Provette allora «limpidissime» ai controlli: solo lo 0,42% degli atleti aveva fallito i test.
Lo studio offre risultati diversi: «Il 18% dei campioni – spiega il report – presenta evidenti segni di manipolazione farmacologica, con un 15% di casi di doping tra gli uomini, il 22% tra le donne e punte del 28% per alcune nazioni». Un atleta su cinque e un’atleta su quattro dopati e Paesi dove un atleta su tre ha fatto ricorso a eritropoietine o trasfusioni di sangue. E nel passaggio tra l’edizione 2011 e la 2013 per molte nazioni la situazione è peggiorata invece che migliorare: i quattro stati che a Daegu potevano considerarsi «doping free» si sono ridotte a due a Mosca. La speranza è che l’Italia (che è tra le scrutinate) sia una delle due. Per un accordo di riservatezza, i ricercatori non hanno infatti rivelato le nazioni più sospette e nemmeno quelle delle etnie con più atleti dopati ma difficile non pensare a Kenia, Etiopia, Somalia ed Eritrea al centro delle discussioni all’ultima assemblea dell’Agenzia Antidoping.

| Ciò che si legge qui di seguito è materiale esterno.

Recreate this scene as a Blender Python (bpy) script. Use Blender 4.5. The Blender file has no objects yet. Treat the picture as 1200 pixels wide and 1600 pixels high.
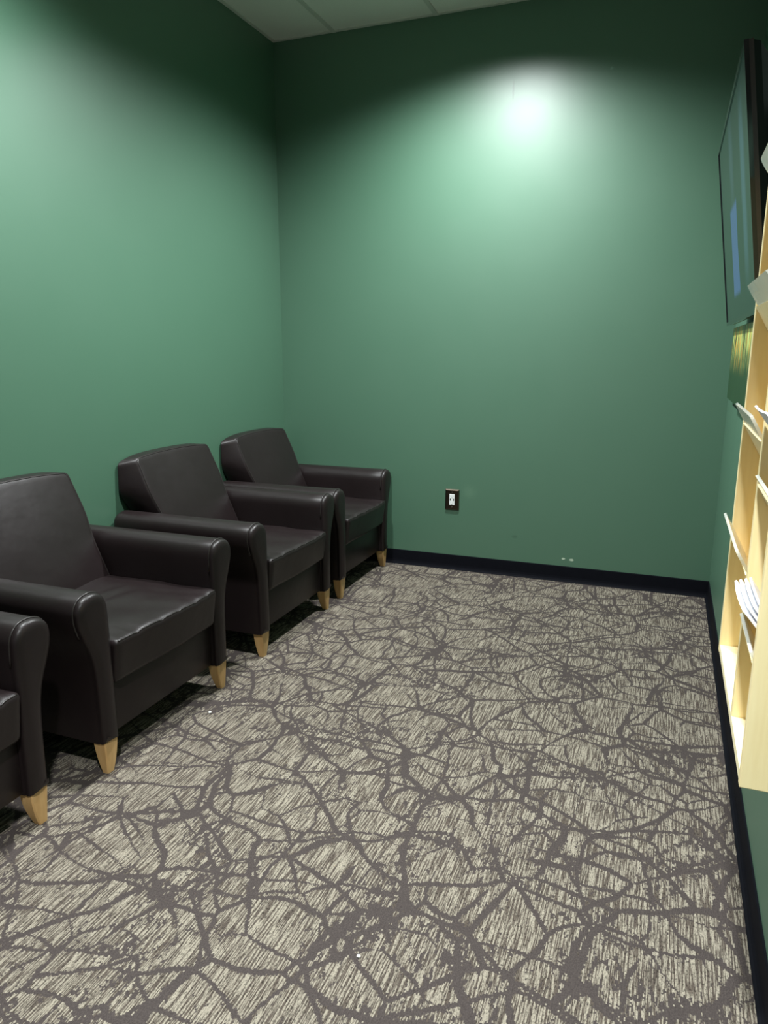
import bpy, bmesh, math, random
from mathutils import Vector, Matrix, noise as mnoise

random.seed(7)
SC = bpy.context.scene
COL = SC.collection

# ------------------------------------------------------------------ camera
CAM_H = 1.347
PITCH, YAW, ROLL = 0.22008, 0.36864, 0.00091
cp, sp = math.cos(PITCH), math.sin(PITCH)
cy, sy = math.cos(YAW), math.sin(YAW)
fwd = Vector((-sy * cp, cy * cp, -sp))
rt = Vector((cy, sy, 0))
up = rt.cross(fwd)
rt2 = rt * math.cos(ROLL) + up * math.sin(ROLL)
up2 = up * math.cos(ROLL) - rt * math.sin(ROLL)
cd = bpy.data.cameras.new('camera')
cam = bpy.data.objects.new('camera', cd)
COL.objects.link(cam)
bk = -fwd
cam.matrix_world = Matrix(((rt2.x, up2.x, bk.x, 0), (rt2.y, up2.y, bk.y, 0), (rt2.z, up2.z, bk.z, CAM_H), (0, 0, 0, 1)))
cd.sensor_fit = 'VERTICAL'
cd.sensor_height = 36.0
cd.lens = 1142.469 / 1600 * 36.0
cd.clip_start = 0.02
SC.camera = cam

# ------------------------------------------------------------------ view, world, lamps
SC.view_settings.view_transform = 'Standard'
SC.view_settings.look = 'None'
SC.view_settings.gamma = 1.0
SC.view_settings.exposure = 0.0
SC.view_settings.use_curve_mapping = False
SC.cycles.diffuse_bounces = 8

world = bpy.data.worlds.new('world')
SC.world = world
world.use_nodes = True
world.node_tree.nodes['Background'].inputs[0].default_value = (0.90, 0.95, 1.0, 1)
world.node_tree.nodes['Background'].inputs[1].default_value = 0.22  # added ambient fill entering through the open front, no known source

XL, XR, YB, YF, H = -2.343, 0.2865, 4.248, -2.2, 3.109
LAMP_COL = (0.95, 0.995, 1.0)
# x, y, watts, cone degrees, blend : the recessed downlights of this room
LAMPS = [(-0.98, 3.44, 410, 148, 0.78),
         (-1.50, 1.80, 370, 148, 0.8),
         (-0.18, 0.05, 540, 92, 0.6)]
for i, (lx, ly, w, ang, bl) in enumerate(LAMPS):
    ld = bpy.data.lights.new('downlight_beam', 'SPOT')
    ld.energy = w
    ld.color = LAMP_COL
    ld.spot_size = math.radians(ang)
    ld.spot_blend = bl
    ld.shadow_soft_size = 0.06
    lo = bpy.data.objects.new('downlight_beam', ld)
    lo.location = (lx, ly, H - 0.02)
    COL.objects.link(lo)


# ------------------------------------------------------------------ helpers
def tag(o, label=None, cat=None, group=None, kind=None):
    if label: o['label'] = label
    if cat: o['category'] = cat
    if group: o['group'] = group
    if kind: o['kind'] = kind
    return o


def link(name, bm, mat, parent=None, smooth=False, loc=None, autosmooth=None):
    me = bpy.data.meshes.new(name)
    bmesh.ops.recalc_face_normals(bm, faces=bm.faces)
    bm.to_mesh(me)
    bm.free()
    me.materials.append(mat)
    if smooth:
        for p in me.polygons: p.use_smooth = True
    if autosmooth is not None:
        me.set_sharp_from_angle(angle=math.radians(autosmooth))
    o = bpy.data.objects.new(name, me)
    COL.objects.link(o)
    if loc is not None: o.location = loc
    if parent is not None: o.parent = parent
    return o


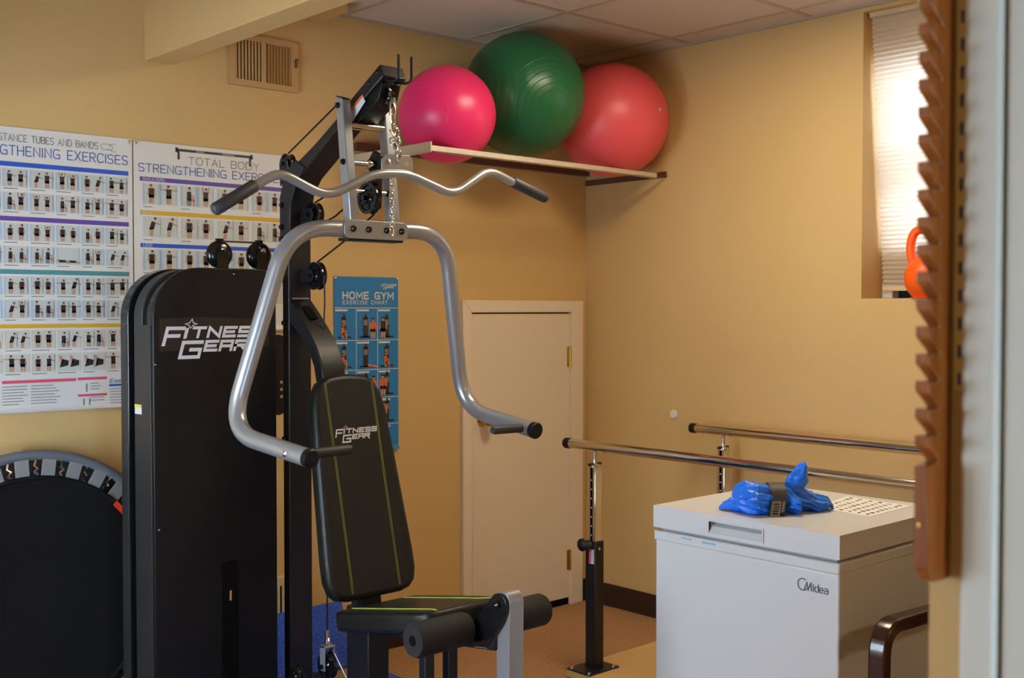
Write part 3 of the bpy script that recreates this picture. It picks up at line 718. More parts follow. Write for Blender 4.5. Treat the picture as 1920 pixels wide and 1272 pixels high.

I ricercatori hanno considerato «positivi» solo i campioni che – a un’analisi statistica dei 7 parametri ematici previsti – rivelavano oltre il 95% di probabilità di manipolazione. Il risultato mina la credibilità del sistema atletica. Indiscrezioni sulla drammaticità della ricerca erano già state divulgate a inizio anno dalla Bbc. La tv inglese aveva spiegato che la realizzazione di un analogo studio della Harvard University – dai risultati inquietanti – era stata ostacolata dalla Federazione di atletica per evitare allarmismi.
E la Iaaf come reagisce? Col silenzio. Anche a una notizia di ieri, la positività della bielorussa Arzamasova – iridata negli 800 a Pechino 2015 – al Ligandrol, modulatore androgenico usato nel body building. Arzamasova aveva battuto Semenya ed era uscita pulitissima dai controlli.